The pensions of Teachers alone will necessitate the confiscation of your personal wealth. Governments will not cut spending – they never do. Expenditures rise on average by 10% a year, in all levels of government. Any cursory check of any government level over the past 10 years will reveal this to be a sordid fact. In order to meet the Teachers-pension gap, governments will become increasingly desperate. They might print more money incurring devaluation and inflation. They might defund 'unnecessary' programs like the military or national security. They might increase immigration in the lame hope of increasing tax revenues. They will certainly increase taxes. But they will also simply take your liquid cash as they are doing in Europe.
Across Europe cash hungry governments are now eyeing billions in private pension funds as an easy target to close deficits. In Hungary and elsewhere governments are giving their citizens a choice: pay your private pension into the state program or lose your right to claim a public pension, but still contribute to the program. This is extortion and allowed Hungary's government to claim $14 billion in cash. This move is being repeated across the Continent in various disguises. Basically the state is simply stealing private monies and using them to fund their deficits.
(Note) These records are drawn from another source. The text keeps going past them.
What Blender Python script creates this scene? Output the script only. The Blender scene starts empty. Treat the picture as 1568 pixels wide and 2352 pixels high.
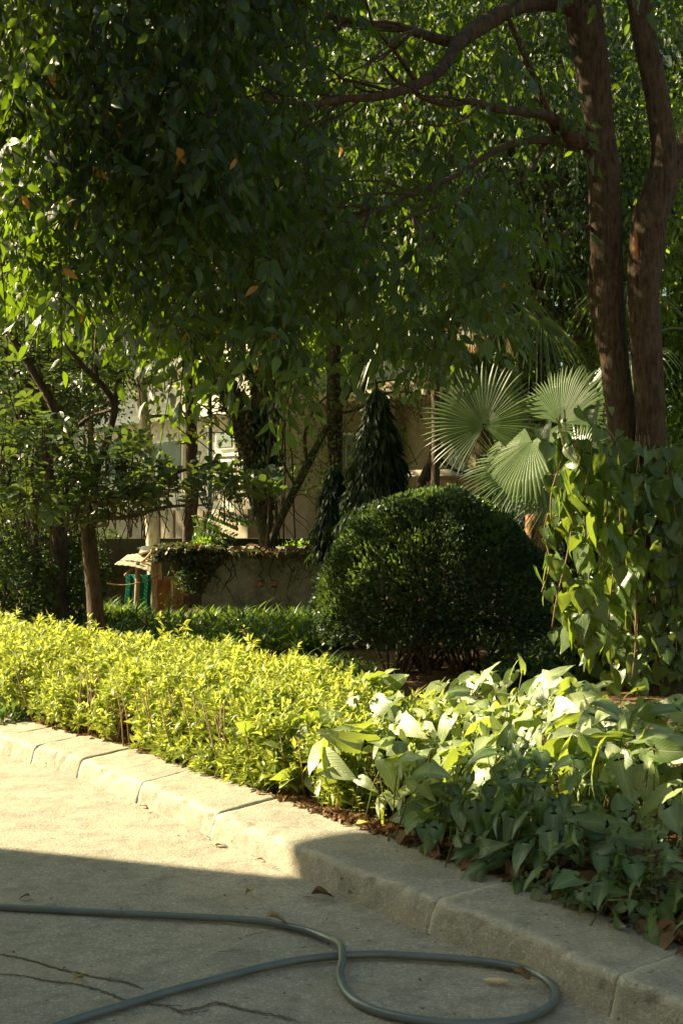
import bpy, math, random
import numpy as np
from mathutils import Vector, Matrix, Quaternion, noise as mnoise

R = np.random.RandomState(7)
random.seed(7)
S = bpy.context.scene
COL = S.collection

# ------------------------------------------------------------------ camera, light, exposure
F = 2926.0; CU = 784.0; CV = 1176.0; EYE = 1.5
cam_d = bpy.data.cameras.new('camera'); cam = bpy.data.objects.new('camera', cam_d); COL.objects.link(cam)
cam.location = (0, 0, EYE); cam.rotation_euler = (math.radians(90), 0, 0)
cam_d.sensor_fit = 'HORIZONTAL'; cam_d.sensor_width = 36; cam_d.lens = 36 * F / 1568
cam_d.clip_end = 1000
cam_d.dof.use_dof = True; cam_d.dof.focus_distance = 8.5; cam_d.dof.aperture_fstop = 16.0
S.camera = cam

SUN_EL = math.radians(34)
TS = np.array([-0.945, 0.33, 0.0]); TS /= np.linalg.norm(TS)
TO_SUN = np.array([TS[0]*math.cos(SUN_EL), TS[1]*math.cos(SUN_EL), math.sin(SUN_EL)])
w = bpy.data.worlds.new('World'); S.world = w; w.use_nodes = True
nt = w.node_tree
sky = nt.nodes.new('ShaderNodeTexSky'); sky.sky_type = 'NISHITA'; sky.sun_disc = False
sky.sun_elevation = SUN_EL; sky.sun_rotation = math.radians(289.3)
sky.dust_density = 3.0; sky.ozone_density = .5
tn = nt.nodes.new('ShaderNodeMix'); tn.data_type = 'RGBA'; tn.blend_type = 'MULTIPLY'; tn.inputs[0].default_value = 1; tn.inputs[7].default_value = (.86, 1, .84, 1)
nt.links.new(sky.outputs[0], tn.inputs[6]); nt.links.new(tn.outputs[2], nt.nodes['Background'].inputs[0])
nt.nodes['Background'].inputs[1].default_value = 0.05
sl = bpy.data.lights.new('sun', 'SUN'); so = bpy.data.objects.new('sun', sl); COL.objects.link(so)
sl.energy = 5.0; sl.angle = math.radians(0.5); sl.color = (1.0, 0.82, 0.51)
so.rotation_euler = Vector(TO_SUN).to_track_quat('Z', 'Y').to_euler(); so.location = (-10, 3, 12)
S.view_settings.view_transform = 'Standard'; S.view_settings.look = 'None'
S.view_settings.gamma = 1; S.view_settings.use_curve_mapping = False
S.view_settings.exposure = 1.93
S.render.engine = 'CYCLES'
S.cycles.max_bounces = 8; S.cycles.transmission_bounces = 6; S.cycles.diffuse_bounces = 4

# ------------------------------------------------------------------ helpers
def P(u, v, Y):
    return Vector(((u-CU)/F*Y, Y, EYE-(v-CV)/F*Y))
def G(u, v, z=0.0):
    Y = (EYE-z)*F/(v-CV)
    return Vector(((u-CU)/F*Y, Y, z))
def nrm(a):
    a = np.asarray(a, float); n = np.linalg.norm(a, axis=-1, keepdims=True); n[n == 0] = 1
    return a/n
def tag(o, label=None, cat=None, group=None, kind=None):
    if label: o['label'] = label
    if cat: o['category'] = cat
    if group: o['group'] = group
    if kind: o['kind'] = kind
    return o
def empty(name, loc, label, cat, group=None):
    o = bpy.data.objects.new(name, None); COL.objects.link(o); o.location = loc
    o.empty_display_size = .1
    return tag(o, label, cat, group)
def link(name, me, parent=None, loc=None):
    o = bpy.data.objects.new(name, me); COL.objects.link(o)
    if parent is not None:
        o.parent = parent
        root = parent
        off = Vector((0, 0, 0))
        while root is not None:
            off += root.location; root = root.parent
        o.location = -off if loc is None else Vector(loc)-off
    elif loc is not None: o.location = loc
    return o
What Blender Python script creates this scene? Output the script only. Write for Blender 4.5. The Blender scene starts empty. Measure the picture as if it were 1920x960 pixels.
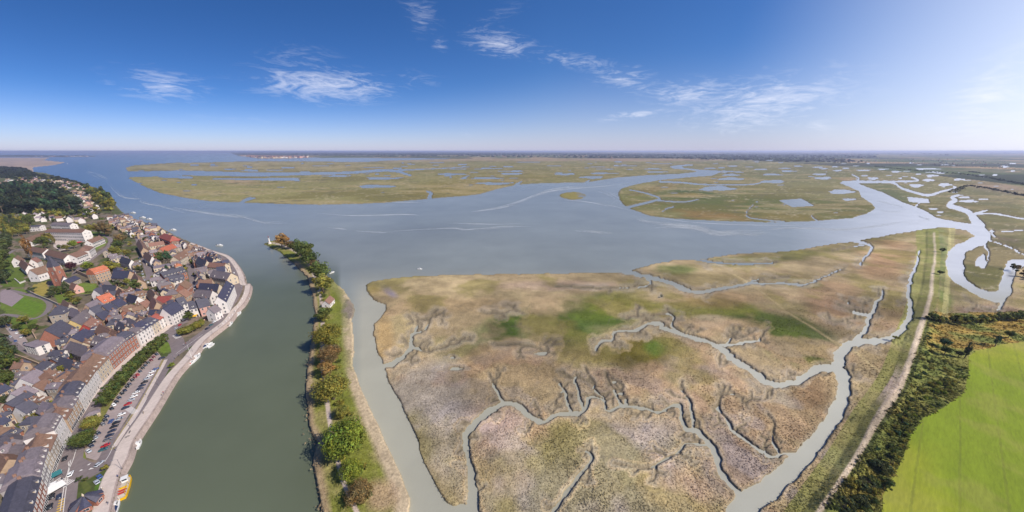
import bpy, bmesh, math, random
import numpy as np
from mathutils import Vector, Matrix
random.seed(7); rng = np.random.default_rng(7)
C = bpy.context.scene.collection
SC = bpy.context.scene
# ---------------------------------------------------------------- camera, sky, sun, exposure
H = 140.0; F = 600.0; TH = math.atan(197 / F); ST, CT = math.sin(TH), math.cos(TH)
cam_d = bpy.data.cameras.new('camera'); cam = bpy.data.objects.new('camera', cam_d); C.objects.link(cam)
cam_d.sensor_width = 36; cam_d.lens = F / 1920 * 36; cam_d.clip_start = 1; cam_d.clip_end = 200000
cam.location = (0, 0, H); cam.rotation_euler = (math.pi / 2 - TH, 0, 0); SC.camera = cam
SUN_AZ, SUN_EL = math.radians(112), math.radians(41)      # azimuth clockwise from +Y
sd = bpy.data.lights.new('sun', 'SUN'); sun = bpy.data.objects.new('sun', sd); C.objects.link(sun)
sd.energy = 4.6; sd.angle = math.radians(.5); sd.color = (1, .94, .85)
sv = Vector((math.sin(SUN_AZ) * math.cos(SUN_EL), math.cos(SUN_AZ) * math.cos(SUN_EL), math.sin(SUN_EL)))
sun.rotation_euler = sv.to_track_quat('Z', 'Y').to_euler(); sun.location = (300, -300, 400)
SC.view_settings.view_transform = 'Standard'; SC.view_settings.look = 'None'
SC.view_settings.exposure = 0.35; SC.view_settings.gamma = 1
SC.cycles.volume_bounces = 0; SC.cycles.max_bounces = 5; SC.cycles.transparent_max_bounces = 6
SC.cycles.use_denoising = True

def ray(x, y):
    u = (x - 960) / F; v = (y - 480) / F
    return u, CT - v * ST, ST + v * CT                     # right, forward, down
def G(x, y, z=0.):                                         # the point of the level z seen at (x, y)
    u, f, d = ray(x, y); s = (H - z) / d
    return u * s, f * s
def scl(x, y, z=0.):                                       # pixels of the photograph per metre there
    return F * ray(x, y)[2] / (H - z)

def build_world():
    w = bpy.data.worlds.new('World'); SC.world = w; w.use_nodes = True
    nt = w.node_tree; N = nt.nodes; Lk = nt.links.new; N.clear()
    out = N.new('ShaderNodeOutputWorld'); bg = N.new('ShaderNodeBackground'); Lk(bg.outputs[0], out.inputs[0])
    bg.inputs[1].default_value = .092
    sky = N.new('ShaderNodeTexSky'); sky.sky_type = 'NISHITA'; sky.sun_disc = False
    sky.sun_elevation = SUN_EL; sky.sun_rotation = SUN_AZ; sky.altitude = 100
    sky.air_density = 1.0; sky.dust_density = .6; sky.ozone_density = 3.2
    tc = N.new('ShaderNodeTexCoord'); sep = N.new('ShaderNodeSeparateXYZ'); Lk(tc.outputs['Generated'], sep.inputs[0])
    def M(op, a, b=None, c=None, clamp=False):
        n = N.new('ShaderNodeMath'); n.operation = op; n.use_clamp = clamp
        for i, q in enumerate((a, b, c)):
            if q is None: continue
            if isinstance(q, (int, float)): n.inputs[i].default_value = q
            else: Lk(q, n.inputs[i])
        return n.outputs[0]
    az = M('ARCTAN2', sep.outputs[0], sep.outputs[1]); el = M('ARCSINE', sep.outputs[2])
    comb = N.new('ShaderNodeCombineXYZ'); Lk(az, comb.inputs[0]); Lk(el, comb.inputs[1])
    def noise(sx, sy, scale, det, rough=.6, rot=0., dist=0.):
        mp = N.new('ShaderNodeMapping'); mp.inputs['Scale'].default_value = (sx, sy, 1); mp.inputs['Rotation'].default_value = (0, 0, rot)
        Lk(comb.outputs[0], mp.inputs[0])
        n = N.new('ShaderNodeTexNoise'); n.inputs['Scale'].default_value = scale; n.inputs['Detail'].default_value = det
        n.inputs['Roughness'].default_value = rough; n.inputs['Distortion'].default_value = dist
        Lk(mp.outputs[0], n.inputs['Vector']); return n.outputs[0]
    n1 = noise(1.0, 4.0, 9, 7, .62, .16, 2.2); n2 = noise(1.4, 6, 22, 5, .6, -.12, 1.6)
    n3 = noise(1, 3.2, 5, 5, .55, .1, .5)
    nn = M('ADD', M('MULTIPLY', n1, .76), M('MULTIPLY', n2, .24))
    tot = None
    # cirrus: centre and half size in the photograph, tilt, strength
    for (px, py, rx, ry, ti, s) in [(300, 158, 105, 22, .05, .75), (610, 160, 150, 28, .02, 1.0), (690, 165, 70, 16, 0, .5), (935, 82, 70, 22, -.15, .8), (790, 30, 38, 28, -.6, .5), (825, 82, 15, 16, .2, .5),
                                (1075, 112, 80, 15, -.2, .6), (1170, 148, 70, 24, -.25, .7), (1190, 214, 80, 9, .1, .8), (1290, 175, 100, 24, 0, .75), (1420, 195, 180, 44, .1, .85), (1535, 235, 40, 14, -.3, .45), (560, 118, 90, 26, .1, .35),
                                (780, 150, 60, 18, 0, .3), (1850, 190, 120, 60, -.3, .6), (1450, 175, 100, 22, .1, .6), (450, 225, 120, 8, 0, .18), (870, 252, 60, 7, 0, .25), (930, 30, 60, 12, .3, .22)]:
        a0 = math.atan2(ray(px, py)[0], ray(px, py)[1]); u, f, d = ray(px, py); e0 = math.atan2(-d, math.hypot(u, f))
        k = 1 / (F * (1 + u * u / 1.1)); rx *= k * 1.15; ry *= .0017 * 1.15
        dx = M('SUBTRACT', az, a0); dy = M('SUBTRACT', el, e0); c, sn = math.cos(ti), -math.sin(ti)
        xx = M('ADD', M('MULTIPLY', dx, c / rx), M('MULTIPLY', dy, -sn / rx)); yy = M('ADD', M('MULTIPLY', dx, sn / ry), M('MULTIPLY', dy, c / ry))
        r2 = M('ADD', M('MULTIPLY', xx, xx), M('MULTIPLY', yy, yy))
        m = M('MULTIPLY', M('SUBTRACT', 1, M('SQRT', r2), clamp=True), s)
        tot = m if tot is None else M('MAXIMUM', tot, m)
    cl = M('MULTIPLY', M('SUBTRACT', M('ADD', nn, M('MULTIPLY', tot, .20)), .54), 3.6, clamp=True)
    cl = M('ADD', M('MULTIPLY', cl, M('MULTIPLY', tot, 1.7, clamp=True)), M('MULTIPLY', M('MULTIPLY', tot, tot), M('MULTIPLY', n3, .26)), clamp=True)
    # glow of the sun put into the sky colour, whiter towards its side
    da = M('SUBTRACT', az, 1.75); de = M('SUBTRACT', el, .16)
    ang = M('SQRT', M('ADD', M('MULTIPLY', da, da), M('MULTIPLY', M('MULTIPLY', de, de), 1.7)))
    ve = M('SUBTRACT', 1, M('DIVIDE', ang, 1.22), clamp=True)
    ve = M('MULTIPLY', M('POWER', ve, 1.6), 2.3, clamp=True)
    lowe = M('POWER', M('SUBTRACT', 1, M('MULTIPLY', M('ABSOLUTE', el), M('ADD', 4.0, M('MULTIPLY', M('SUBTRACT', .2, az, clamp=True), 4))), clamp=True), 2.0)
    zs = M('ADD', 1.18, M('MULTIPLY', M('SUBTRACT', .1, az, clamp=True), 1.0)); cz = N.new('ShaderNodeCombineXYZ'); Lk(sep.outputs[0], cz.inputs[0]); Lk(sep.outputs[1], cz.inputs[1]); Lk(M('MULTIPLY', M('MAXIMUM', sep.outputs[2], .004), zs), cz.inputs[2])
    nv = N.new('ShaderNodeVectorMath'); nv.operation = 'NORMALIZE'; Lk(cz.outputs[0], nv.inputs[0]); Lk(nv.outputs[0], sky.inputs[0])
    hs = N.new('ShaderNodeHueSaturation'); hs.inputs['Saturation'].default_value = 1.15; hs.inputs['Value'].default_value = 1; tn = N.new('ShaderNodeVectorMath'); tn.operation = 'MULTIPLY'; tn.inputs[1].default_value = (.74, .82, 1.06); Lk(sky.outputs[0], tn.inputs[0]); Lk(tn.outputs[0], hs.inputs['Color'])
    def mix(fac, a, col):
        n = N.new('ShaderNodeMix'); n.data_type = 'RGBA'
        Lk(fac, n.inputs[0]); Lk(a, n.inputs[6]); n.inputs[7].default_value = (*col, 1); return n.outputs[2]
    c0 = mix(M('MULTIPLY', lowe, .62), hs.outputs[0], (5.9, 5.8, 7.9))
    c1 = mix(ve, c0, (11.0, 11.2, 11.9))
    c2 = mix(M('MULTIPLY', cl, .54), c1, (8.8, 8.9, 9.8))
    Lk(c2, bg.inputs[0])
build_world()

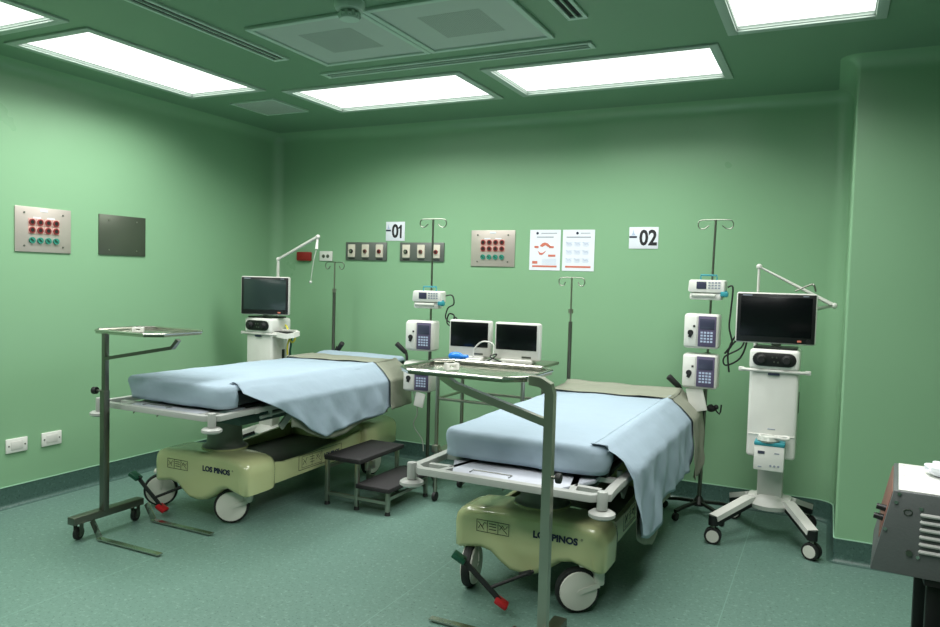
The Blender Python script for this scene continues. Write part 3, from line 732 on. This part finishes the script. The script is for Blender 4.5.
# right one (turned round: feet and tray point left)
t = thing('instrument_stand', 'steel instrument stand with a tray, in front of the middle stretcher', 'instrument stand', (0, 0, 0), 0, 'single-post steel instrument stands')
f = MB(); f.box((-.895, 2.50, .115), (.055, .46, .04), .004); f.build('base_beam', 'steel_dark', t)
f = MB(); f.bar([(-.886, 2.50, .135), (-.886, 2.50, 1.045), (-.894, 2.50, 1.070), (-.922, 2.50, 1.085), (-.965, 2.51, 1.087)], .034, .034, up=(0, 1, 0)); f.build('post', 'steel', t)
f = MB(); f.cyl((-.875, 2.50, .745), (-.85, 2.50, .745), .006, mi=0); f.cyl((-.855, 2.50, .745), (-.835, 2.50, .745), .019, mi=1, bev=.004); f.build('clamp_knob', ['steel_dark', 'rubber'], t)
f = MB(); f.bar([(-.892, 2.50, .938), (-1.28, 2.53, 1.035), (-1.36, 2.56, 1.066)], .024, .028, up=(0, 0, 1)); f.build('brace', 'steel', t)
tray(t, -1.545, -1.00, 2.49, 2.90, 1.075, .07)
f = MB()
for s in (-1, 1): f.box((-.93+s*.045 if s > 0 else -.985, 2.45, .16), (.012, .05, .05), .002)
f.box((-.93, 2.46, .14), (.14, .06, .008), .002); f.build('foot_bracket', 'steel', t)
for y in (2.30, 2.72): caster_small(t, -.875, y, .034, .3, .095)
for y in (2.34, 2.70):
    f = MB(); f.bar([(-.93, y, .10), (-.99, y, .014)], .04, .005, up=(0, 1, 0)); f.bar([(-.98, y, .012), (-1.46, y, .012)], .032, .007); f.build('floor_leg', 'traysteel', t)
def clip(x, y, z, rz, label):
    f = MB()
    for s in (-1, 1): f.box((s*.022, 0, .014), (.014, .03, .028), .003)
    f.box((0, 0, .004), (.05, .022, .008), .002); f.box((0, 0, .022), (.05, .012, .008), .002)
    tag(f.build('plastic_clip', 'white', loc=(x, y, z), rz=rz), label, 'clip', 'white plastic clips on the trays')
clip(-3.47, 2.90, 1.10, .5, 'small white plastic clip on the left steel tray')
clip(-1.37, 2.66, 1.078, .9, 'small white plastic clip on the right steel tray')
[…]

Public sector unions and their bureaucratic-political abettors have now ensured fiscal insolvency. The only recourse for governments who will never cut spending, will be to implement ever more desperate and overt methods in stealing private money and raising taxes on capital, income, and transfers (including eco-taxes or Mother Earth fees). But remember, this theft is to protect 'the working poor' and the suffering 'union class' who only make $123.000 USD a year in benefits and compensation. Thus do we have a new definition of the 'working class' – those who would be called 'rich' if they worked in the private sector. As long as unions control political parties there will be no union reforms nor sadly, will public unions ever be outlawed, which is the only long-term solution. There will simply be more confiscation of our assets and at some point national bankruptcy.